_SUPPLIED INFORMATION_
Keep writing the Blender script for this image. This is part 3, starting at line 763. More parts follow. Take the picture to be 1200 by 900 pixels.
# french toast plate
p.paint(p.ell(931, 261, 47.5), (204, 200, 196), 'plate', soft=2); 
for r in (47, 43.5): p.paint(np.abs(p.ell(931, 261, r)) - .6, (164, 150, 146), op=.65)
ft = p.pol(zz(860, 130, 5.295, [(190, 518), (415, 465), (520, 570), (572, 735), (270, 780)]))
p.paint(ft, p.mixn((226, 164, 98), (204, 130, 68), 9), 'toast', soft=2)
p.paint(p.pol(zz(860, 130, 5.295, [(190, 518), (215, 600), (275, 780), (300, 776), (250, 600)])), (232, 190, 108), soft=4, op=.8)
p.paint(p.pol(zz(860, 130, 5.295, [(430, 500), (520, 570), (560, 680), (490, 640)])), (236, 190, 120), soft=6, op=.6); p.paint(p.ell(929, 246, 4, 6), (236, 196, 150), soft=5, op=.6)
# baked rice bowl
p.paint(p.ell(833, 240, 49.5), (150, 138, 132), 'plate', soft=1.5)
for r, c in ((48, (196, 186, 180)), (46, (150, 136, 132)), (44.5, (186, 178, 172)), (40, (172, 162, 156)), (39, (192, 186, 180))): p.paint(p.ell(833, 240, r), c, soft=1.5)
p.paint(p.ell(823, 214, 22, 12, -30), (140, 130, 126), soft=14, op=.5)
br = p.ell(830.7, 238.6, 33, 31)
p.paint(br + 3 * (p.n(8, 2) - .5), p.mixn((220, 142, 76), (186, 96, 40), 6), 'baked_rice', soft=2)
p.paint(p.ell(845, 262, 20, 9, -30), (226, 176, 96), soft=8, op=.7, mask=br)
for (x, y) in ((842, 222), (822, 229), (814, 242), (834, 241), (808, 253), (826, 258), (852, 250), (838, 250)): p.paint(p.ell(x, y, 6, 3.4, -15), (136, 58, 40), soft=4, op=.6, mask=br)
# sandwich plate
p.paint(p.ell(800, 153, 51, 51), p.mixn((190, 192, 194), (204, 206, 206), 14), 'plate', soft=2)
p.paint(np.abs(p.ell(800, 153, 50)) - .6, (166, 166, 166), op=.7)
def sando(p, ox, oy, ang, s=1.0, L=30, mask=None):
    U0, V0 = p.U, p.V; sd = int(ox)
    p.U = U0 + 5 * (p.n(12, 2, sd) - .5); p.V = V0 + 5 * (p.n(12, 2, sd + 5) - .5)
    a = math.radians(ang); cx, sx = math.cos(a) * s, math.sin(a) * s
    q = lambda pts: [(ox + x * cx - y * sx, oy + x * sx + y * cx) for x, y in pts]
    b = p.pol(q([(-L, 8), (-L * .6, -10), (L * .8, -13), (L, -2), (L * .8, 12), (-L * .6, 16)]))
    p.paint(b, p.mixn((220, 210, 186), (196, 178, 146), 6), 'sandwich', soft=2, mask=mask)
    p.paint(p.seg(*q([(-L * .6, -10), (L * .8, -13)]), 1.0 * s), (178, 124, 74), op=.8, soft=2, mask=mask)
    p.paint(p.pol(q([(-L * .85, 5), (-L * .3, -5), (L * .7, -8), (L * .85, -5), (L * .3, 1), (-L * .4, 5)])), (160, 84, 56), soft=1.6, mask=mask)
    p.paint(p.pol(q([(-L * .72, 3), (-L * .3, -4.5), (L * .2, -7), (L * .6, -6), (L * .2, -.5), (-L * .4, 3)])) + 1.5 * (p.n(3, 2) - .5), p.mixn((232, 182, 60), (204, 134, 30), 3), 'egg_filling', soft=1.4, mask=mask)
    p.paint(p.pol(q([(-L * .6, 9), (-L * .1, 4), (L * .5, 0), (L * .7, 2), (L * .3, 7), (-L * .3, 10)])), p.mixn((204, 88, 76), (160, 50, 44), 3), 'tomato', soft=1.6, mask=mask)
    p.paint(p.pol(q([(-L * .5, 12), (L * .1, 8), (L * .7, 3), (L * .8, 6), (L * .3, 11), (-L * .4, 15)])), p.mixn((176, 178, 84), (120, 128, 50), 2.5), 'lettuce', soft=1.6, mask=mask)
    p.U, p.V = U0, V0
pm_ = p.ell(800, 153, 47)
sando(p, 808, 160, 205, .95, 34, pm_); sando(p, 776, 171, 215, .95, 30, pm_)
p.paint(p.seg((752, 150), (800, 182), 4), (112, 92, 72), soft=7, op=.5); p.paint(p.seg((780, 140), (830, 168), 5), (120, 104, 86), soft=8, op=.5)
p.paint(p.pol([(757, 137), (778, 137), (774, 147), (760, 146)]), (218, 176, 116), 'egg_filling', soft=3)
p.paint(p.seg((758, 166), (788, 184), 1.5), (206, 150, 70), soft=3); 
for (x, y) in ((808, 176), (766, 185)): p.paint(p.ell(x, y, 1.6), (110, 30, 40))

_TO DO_
Extract each line from the listing above, please, and repeat it exactly.

_COMPLETE OUTPUT_
Keep writing the Blender script for this image. This is part 3, starting at line 763. More parts follow. Take the picture to be 1200 by 900 pixels.
# french toast plate
p.paint(p.ell(931, 261, 47.5), (204, 200, 196), 'plate', soft=2); 
for r in (47, 43.5): p.paint(np.abs(p.ell(931, 261, r)) - .6, (164, 150, 146), op=.65)
ft = p.pol(zz(860, 130, 5.295, [(190, 518), (415, 465), (520, 570), (572, 735), (270, 780)]))
p.paint(ft, p.mixn((226, 164, 98), (204, 130, 68), 9), 'toast', soft=2)
p.paint(p.pol(zz(860, 130, 5.295, [(190, 518), (215, 600), (275, 780), (300, 776), (250, 600)])), (232, 190, 108), soft=4, op=.8)
p.paint(p.pol(zz(860, 130, 5.295, [(430, 500), (520, 570), (560, 680), (490, 640)])), (236, 190, 120), soft=6, op=.6); p.paint(p.ell(929, 246, 4, 6), (236, 196, 150), soft=5, op=.6)
# baked rice bowl
p.paint(p.ell(833, 240, 49.5), (150, 138, 132), 'plate', soft=1.5)
for r, c in ((48, (196, 186, 180)), (46, (150, 136, 132)), (44.5, (186, 178, 172)), (40, (172, 162, 156)), (39, (192, 186, 180))): p.paint(p.ell(833, 240, r), c, soft=1.5)
p.paint(p.ell(823, 214, 22, 12, -30), (140, 130, 126), soft=14, op=.5)
br = p.ell(830.7, 238.6, 33, 31)
p.paint(br + 3 * (p.n(8, 2) - .5), p.mixn((220, 142, 76), (186, 96, 40), 6), 'baked_rice', soft=2)
p.paint(p.ell(845, 262, 20, 9, -30), (226, 176, 96), soft=8, op=.7, mask=br)
for (x, y) in ((842, 222), (822, 229), (814, 242), (834, 241), (808, 253), (826, 258), (852, 250), (838, 250)): p.paint(p.ell(x, y, 6, 3.4, -15), (136, 58, 40), soft=4, op=.6, mask=br)
# sandwich plate
p.paint(p.ell(800, 153, 51, 51), p.mixn((190, 192, 194), (204, 206, 206), 14), 'plate', soft=2)
p.paint(np.abs(p.ell(800, 153, 50)) - .6, (166, 166, 166), op=.7)
def sando(p, ox, oy, ang, s=1.0, L=30, mask=None):
    U0, V0 = p.U, p.V; sd = int(ox)
    p.U = U0 + 5 * (p.n(12, 2, sd) - .5); p.V = V0 + 5 * (p.n(12, 2, sd + 5) - .5)
    a = math.radians(ang); cx, sx = math.cos(a) * s, math.sin(a) * s
    q = lambda pts: [(ox + x * cx - y * sx, oy + x * sx + y * cx) for x, y in pts]
    b = p.pol(q([(-L, 8), (-L * .6, -10), (L * .8, -13), (L, -2), (L * .8, 12), (-L * .6, 16)]))
    p.paint(b, p.mixn((220, 210, 186), (196, 178, 146), 6), 'sandwich', soft=2, mask=mask)
    p.paint(p.seg(*q([(-L * .6, -10), (L * .8, -13)]), 1.0 * s), (178, 124, 74), op=.8, soft=2, mask=mask)
    p.paint(p.pol(q([(-L * .85, 5), (-L * .3, -5), (L * .7, -8), (L * .85, -5), (L * .3, 1), (-L * .4, 5)])), (160, 84, 56), soft=1.6, mask=mask)
    p.paint(p.pol(q([(-L * .72, 3), (-L * .3, -4.5), (L * .2, -7), (L * .6, -6), (L * .2, -.5), (-L * .4, 3)])) + 1.5 * (p.n(3, 2) - .5), p.mixn((232, 182, 60), (204, 134, 30), 3), 'egg_filling', soft=1.4, mask=mask)
    p.paint(p.pol(q([(-L * .6, 9), (-L * .1, 4), (L * .5, 0), (L * .7, 2), (L * .3, 7), (-L * .3, 10)])), p.mixn((204, 88, 76), (160, 50, 44), 3), 'tomato', soft=1.6, mask=mask)
    p.paint(p.pol(q([(-L * .5, 12), (L * .1, 8), (L * .7, 3), (L * .8, 6), (L * .3, 11), (-L * .4, 15)])), p.mixn((176, 178, 84), (120, 128, 50), 2.5), 'lettuce', soft=1.6, mask=mask)
    p.U, p.V = U0, V0
pm_ = p.ell(800, 153, 47)
sando(p, 808, 160, 205, .95, 34, pm_); sando(p, 776, 171, 215, .95, 30, pm_)
p.paint(p.seg((752, 150), (800, 182), 4), (112, 92, 72), soft=7, op=.5); p.paint(p.seg((780, 140), (830, 168), 5), (120, 104, 86), soft=8, op=.5)
p.paint(p.pol([(757, 137), (778, 137), (774, 147), (760, 146)]), (218, 176, 116), 'egg_filling', soft=3)
p.paint(p.seg((758, 166), (788, 184), 1.5), (206, 150, 70), soft=3); 
for (x, y) in ((808, 176), (766, 185)): p.paint(p.ell(x, y, 1.6), (110, 30, 40))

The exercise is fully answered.